Hetty Wainthropp Investigates
Series Two

Starring: Patricia Routledge, Derek Benfield and Dominic Monaghan
Acorn Media
RRP: 24.99
Certificate: PG
Available 06 March 2006

Hetty Wainthropp is now gaining a reputation as a sleuth and becoming very popular wherever something requires her no nonsense brand of investigation. Robert, as usual, is worried about the finances and Geoffrey is keen to get trendy transport. Hetty isn't in it for the money as she finds solving problems and helping others reward enough...

Hetty Wainthropp, based on the novels by David Cook, follows a great English tradition of eccentric female characters which solve murder mysteries. Like her forbearer Miss Marple, especially played by Margaret Rutherford, Hetty takes her little notebook and her odd English affectations and tries to help people whose lives have taken a turn for the worst. The show stars Patricia Routledge, whose previous series for television had been Keeping up Appearances, where her portrayal of Hyacinth had amused the public for many a year. That's not to suggest that Patricia is any lightweight as her work on the stage and in Alan Bennett's Talking Heads plainly showed. For sidekicks, and every hero needs one, Hetty had her dependable husband Robert, played by the excellently laconic Derek Benfield and Dominic Monaghan, who plays the ever enthusiastic Geoffrey, who has subsequently found fame and fortune in The Lord of the Rings and Lost...

The two discs in this set represent the entirety of season two, which only consist of six episodes. Each disc is presented in the original stereo and for the most part the picture is clear if a little soft. There are no extras to speak off, just the option for subtitles, filmographies and a picture gallery containing fourteen pictures.

The first disc contains the first three episodes Poison Pen, Lost Chords and Runaways. All the stories are of the little England sort, small domestic crimes in a rural or suburban setting. What Hetty Wainthropp does so well is character interaction; there is something very domestic about the crimes, her home life and Hetty's investigations. It's a joy to watch the characters even when they are not investigating a crime.

Poison Pen sees Hetty off to solve, well a poison pen problem which seems to be the work of a local spinster Helga. Hetty goes undercover to find who is sending them. The boys, as boys will, decide that they are not doing enough and unbeknownst to Hetty take on a case of their own.

Lost Chords sees the Wainthropp Detective Agency investigating why the finalists in the Blainthorp music festival are all loosing their voices. Hetty suspects foul play, but is she right? Poor old Robert even gets arrested, though he was doing a great impression of a dirty old man at the time.

Last on the first disc is Runaways, which starts with the introduction of a very grim family with the mother and son arguing about the son's inability to make money or find a woman, but what has this to do with the disappearance of the Mayor's daughter? An old dead woman and a missing young one, can Hetty find the connection?

Disc two holds the last three episodes in this way too short a season.
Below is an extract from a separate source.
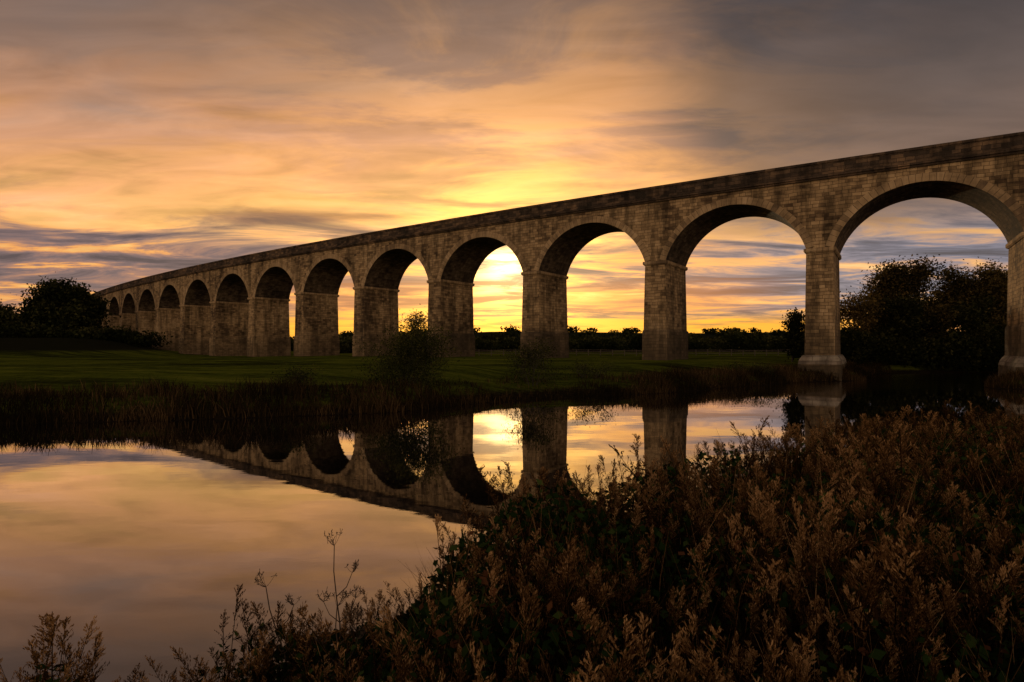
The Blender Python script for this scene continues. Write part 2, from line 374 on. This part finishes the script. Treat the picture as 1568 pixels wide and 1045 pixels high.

The episodes include The Astral Plane, A Rose by Any Other Name and Woman of the Year. In The Astral Plane, Hetty really should be careful about pretending to be someone else. This time she gets into all sorts of trouble when she investigates a medium by pretending to have a dead husband. This works well until her supposedly dead husband's daughter turns up at her door. What has Geoffrey been up to now?

In A Rose by Any Other Name, Hetty is asked to investigate Lester Rose (get it? Ah such word play) whose potential new family feel that he is marrying their daughter for money rather than love. Hetty discovers that Lester has a chequered past but does that make him poor husband material?

Last in the season is Woman of the Year and Hetty is off undercover at a woman's refuge. Her experience opens her eyes to the realities of abuse within families.

What makes Hetty Wainthropp such compulsive watching, apart from the great cast, is the idea that not everything has to end in a murder. In this the programme is much more subtle than some of its competitors. Here are, generally, stories of not evil people, but people whose lives have gone astray - astray to the point where Hetty, pure of heart and with the best of intentions, attempts to rescue. As an audience it's a good message that not everyone who needs to be investigated is necessarily evil at heart and sometime the world can just be too big a place to live in.

So, a good, if short, series that can be enjoyed by the whole family and shows that if you put quality in you get quality out.